Calgary Centre-North
Alberta

Conservative

Michelle Rempel Parliamentary Secretary to the Minister of the Environment

Mr. Speaker, as I said, we provided additional funding to this agency in budget 2007. It was a five-year funding process, which we are reviewing right now, and we look forward to the committee's findings.

The Environment
Oral Questions

11:40 a.m.

NDP

Megan Leslie Halifax, NS

Mr. Speaker, EU nations are worried, and with good reason, about the environmental impact of the oil sands. While the minister prefers to do nothing, the gap between greenhouse gas emission reduction targets for 2020 and the reality is 75%.

Why is the minister not focusing his efforts on reaching those reduction targets instead of attacking the European Union's fuel quality directive?

The Environment
Oral Questions

11:40 a.m.

Cypress Hills—Grasslands
Saskatchewan

Conservative

David Anderson Parliamentary Secretary to the Minister of Natural Resources and for the Canadian Wheat Board

Mr. Speaker, our first interest, of course, is in protecting the Canadian economy, Canadian jobs and the environment at the same time. We are committed to working with all levels of government and industry to ensure that the oil sands are developed in an environmentally and economically sustainable manner. It is a strategic resource in our country. Currently, 390,000 jobs are tied to and supported by oil sands development.

I wish the opposition would join with us in supporting Canadian jobs, supporting the Canadian economy and helping us move ahead in the future.

The Environment
Oral Questions

11:40 a.m.

NDP

Megan Leslie Halifax, NS

Mr.
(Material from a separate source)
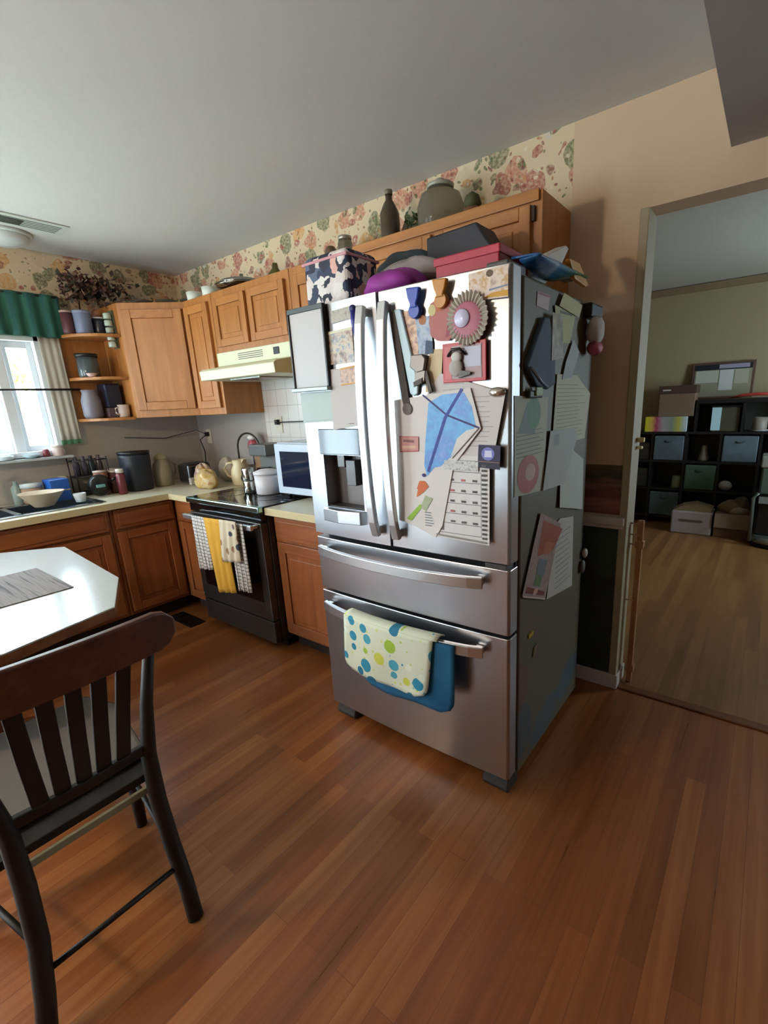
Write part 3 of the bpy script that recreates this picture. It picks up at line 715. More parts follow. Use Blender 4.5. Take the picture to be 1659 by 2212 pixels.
sheet(PF(F), 'photo', [(3.195, 1.677), (3.318, 1.672), (3.318, 1.753), (3.195, 1.749)], PH2, [('#c9952f', [(3.24, 1.680), (3.318, 1.675), (3.318, 1.690), (3.27, 1.690)]), ('#7d88a0', [(3.26, 1.695), (3.318, 1.700), (3.318, 1.704), (3.26, 1.700)]), ('#5c4636', 'disc', (3.262, 1.74, .011, .009))], 'family photo print at the top right corner of the right fridge door', 'photo', GP)
r = thing('plastic_sleeve', 'pale blue plastic sleeve hanging slantwise beside the right door handle', 'sleeve', (2.96, F, 1.56), GP)
b = MB(); b.prism([(2.926, 1.694), (2.952, 1.692), (3.010, 1.462), (3.006, 1.432), (2.990, 1.424), (2.975, 1.432)], 'y', F-.012, F-.002, mat('#bcd6df', .3)); b.build('sleeve', r, bevel=.004)
b = MB(); b.tube([(2.918, F-.006, 1.690), (2.935, F-.008, 1.56), (2.955, F-.008, 1.42), (2.962, F-.006, 1.385)], 1, mat('#3a2c24', .6), flat=(.028, .008), upv=(0, -1, 0)); b.lathe((2.962, F-.010, 1.385), [(.019, -.004), (.019, .008)], mat('#4a3828', .5), 20, 'y'); b.build('strap', r)
sheet(PF(F), 'photo', [(2.955, 1.548), (3.010, 1.545), (3.003, 1.686), (2.950, 1.684)], photo_mat('portrait_strip_print', ['#6b4a40', '#b98c72', '#d8b394', '#8c6a64'], 40), [], 'warm portrait photo strip left of the small blue snapshot', 'photo', GP, lift=.001)
sheet(PF(F), 'photo', [(3.012, 1.548), (3.066, 1.550), (3.062, 1.660), (3.003, 1.656)], photo_mat('blue_snapshot_print', ['#2b3650', '#6f88a8', '#9fb0c4', '#7f8fa2'], 36), [('#a8693f', 'disc', (3.030, 1.650, .014, .014)), ('#39506e', [(3.035, 1.55), (3.066, 1.55), (3.066, 1.585), (3.04, 1.59)])], 'small blue snapshot of a person under the blue clip', 'photo', GP, lift=.002)
sheet(PF(F), 'paper_craft', [(3.061, 1.600), (3.085, 1.583), (3.125, 1.580), (3.155, 1.60), (3.165, 1.65), (3.140, 1.690), (3.090, 1.702), (3.062, 1.690), (3.056, 1.64)], '#b26f6c', [('#8f3f56', [(3.115, 1.59), (3.155, 1.60), (3.163, 1.65), (3.14, 1.675), (3.125, 1.64)]), ('#b9663f', 'disc', (3.095, 1.682, .020, .018)), ('#c9c08a', 'disc', (3.068, 1.672, .014, .016))], 'dusty pink paper heart craft under the amber clip', 'craft', GP, lift=.004)
r = thing('lace_ornament', 'round pink hanging ornament with a ruffled grey lace rim', 'ornament', (3.20, F, 1.63), GP)
b = MB(); N = 60; c0 = (3.196, 1.632)
vs = []
for rr, am in ((.045, 0), (.072, .0035)):
    for j in range(N): a = 2*PI*j/N; q = rr+am*(1 if j % 2 else -1); vs.append((c0[0]+q*math.cos(a)*.93, F-.012-(.004 if (j % 2) else 0), c0[1]+q*math.sin(a)))
b.add(vs, [(j, (j+1) % N, (j+1) % N+N, j+N) for j in range(N)], mat('#a59d90', .8)); b.build('lace_rim', r, solid=.003)
b = MB(); b.lathe((3.194, F-.010, 1.628), [(.052, .008), (.052, -.004), (.046, -.006), (.020, -.006)], mat('#a85a6e', .5), 36, 'y'); b.build('frame', r)
b = MB(); b.lathe((3.180, F-.0175, 1.634), [(.026, .0), (.024, -.003), (.0, -.003)], mat('#c9c6e0', .2), 24, 'y'); b.build('picture', r)
r = thing('greeting_card', 'red-framed greeting photo with snowy picture on the right fridge door', 'photo', (3.18, F, 1.51), GP)
b = MB(); b.box(3.102, 3.252, F-.006, F-.001, 1.458, 1.572, mat('#b0222e', .4)); b.build('frame', r, bevel=.002)
b = MB(); b.box(3.112, 3.238, F-.0075, F-.006, 1.468, 1.562, mat('#9a8088', .4)); b.box(3.18, 3.236, F-.0085, F-.0075, 1.50, 1.556, mat('#a9aec4', .4)); b.box(3.112, 3.135, F-.0086, F-.0075, 1.468, 1.562, mat('#b9484c', .4)); b.build('picture', r)
r = thing('snowman_magnet', 'grey and white snowman magnet on the red-framed photo', 'magnet', (3.16, F-.01, 1.5), GP)
b = MB(); b.blob((3.155, F-.016, 1.500), (.024, .008, .026), mat('#a8a39c', .6)); b.blob((3.158, F-.016, 1.530), (.018, .008, .016), mat('#c6c3be', .6)); b.build('body', r)
b = MB(); b.tube([(3.125, F-.012, 1.535), (3.145, F-.02, 1.552), (3.172, F-.02, 1.552), (3.188, F-.012, 1.535)], .004, BLACK); b.build('hat_brim', r)
b = MB(); b.prism([(3.165, 1.470), (3.205, 1.478), (3.208, 1.484), (3.17, 1.492)], 'y', F-.02, F-.009, BLACK); b.build('boot', r)
b = MB()
MG = mat('#6f6862', .4, .6); MGD = mat('#38322f', .5, .5)
r = thing('robot_magnet', 'dark pewter figure magnet clipping papers below the portrait strip', 'magnet', (3.02, F, 1.48), GP)
b.prism([(2.985, 1.515), (3.012, 1.495), (3.040, 1.50), (3.048, 1.535), (3.035, 1.550), (2.992, 1.55)], 'y', F-.022, F-.008, MG); b.build('head', r, bevel=.003)
b = MB(); b.prism([(3.000, 1.455), (3.040, 1.470), (3.045, 1.50), (3.005, 1.50)], 'y', F-.020, F-.008, MG); b.prism([(3.035, 1.50), (3.050, 1.50), (3.068, 1.435), (3.054, 1.430)], 'y', F-.018, F-.009, MGD); b.prism([(2.998, 1.468), (3.035, 1.480), (3.032, 1.462), (3.0, 1.452)], 'y', F-.023, F-.020, MGD); b.build('body', r, bevel=.002)
sheet(PF(F), 'paper_note', [(3.03, 1.435), (3.09, 1.43), (3.10, 1.56), (3.055, 1.562), (3.035, 1.50)], '#d2c09a', [], 'tan card behind the pewter figure magnet', 'paper', GP)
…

Speaker, it is no surprise that the government is in denial, but the facts are clear. The government has failed to properly understand and regulate the environmental impacts of oil sands development. It has weakened its climate change targets by 90% since 2007 and its inaction has given Canada a black eye on the world stage.

When will the government take climate change seriously at home instead of attacking our allies abroad?

The Environment
Oral Questions

11:45 a.m.

Cypress Hills—Grasslands
Saskatchewan

Conservative

David Anderson Parliamentary Secretary to the Minister of Natural Resources and for the Canadian Wheat Board

Mr. Speaker, as I have said, we are protecting the Canadian economy and the Canadian environment.

One of the things that really concerns me is how the NDP members do not seem to be able to be united on any of these issues. We have heard them contradict each other on the shipbuilding process. We have heard them contradicting each other on the merit of Supreme Court justices. We have heard them contradict each other on marketing freedom for western Canadian farmers. We have heard them contradict each other in terms of the merger with the Liberals.

The opposition does not have credibility on this issue. We will continue to represent Canada. We will continue to build the Canadian economy and we look forward to a bright future.